Canada shies away from joining British-led NATO-UN response force

Canada has quietly rebuffed a call from Britain to join a multi-national expeditionary force that Prime Minister David Cameron’s government was promoting in light of heightened tensions with Russia.

OTTAWA — Canada has quietly rebuffed a call from Britain to join a multi-national expeditionary force that Prime Minister David Cameron’s government was promoting in light of heightened tensions with Russia.

Several defence and government sources say there was a determined diplomatic push in the run-up to last fall’s NATO summit to get the Harper government to sign on to the formation.
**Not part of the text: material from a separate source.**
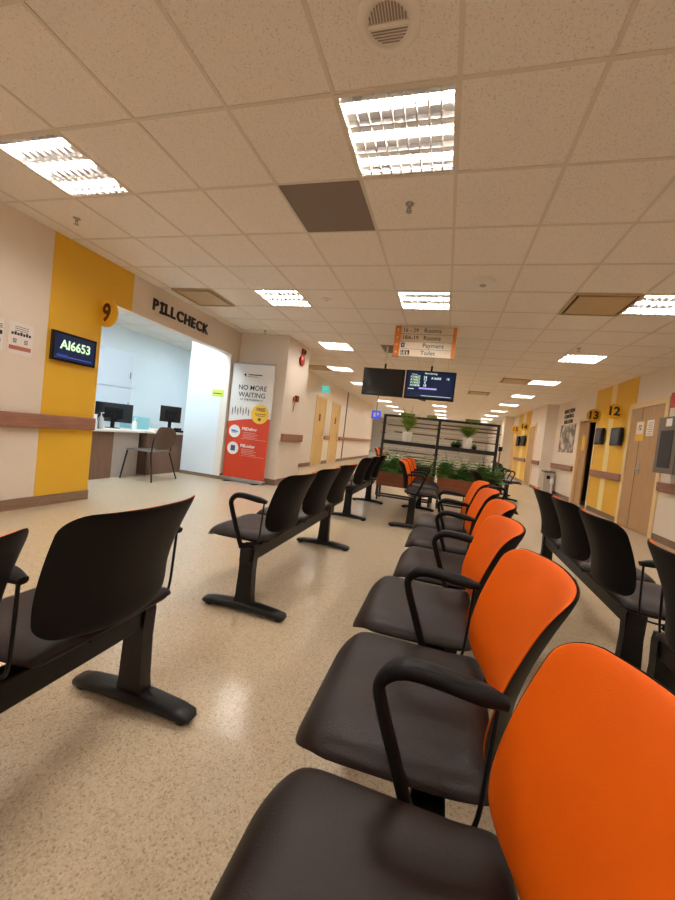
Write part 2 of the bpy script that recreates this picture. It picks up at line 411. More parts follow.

Denmark, Estonia, Latvia, Lithuania, the Netherlands and Norway have already said they’d take part.

The British were keen to have the Canadian military aboard and apparently even offered to do a significant amount of training of the force at Canadian Forces Base Wainwright, Alta.

There were behind-the-scenes discussions prior to the Sept. 5 NATO meeting in Wales, but they were abruptly dropped by senior Canadian military leaders, who said the idea required much more study.

The country’s operations commander, Lt.-Gen. Jonathan Vance, wouldn’t comment on the politics, but said joining the force militarily could tie Canada to specific actions during international emergencies when the government might have other plans.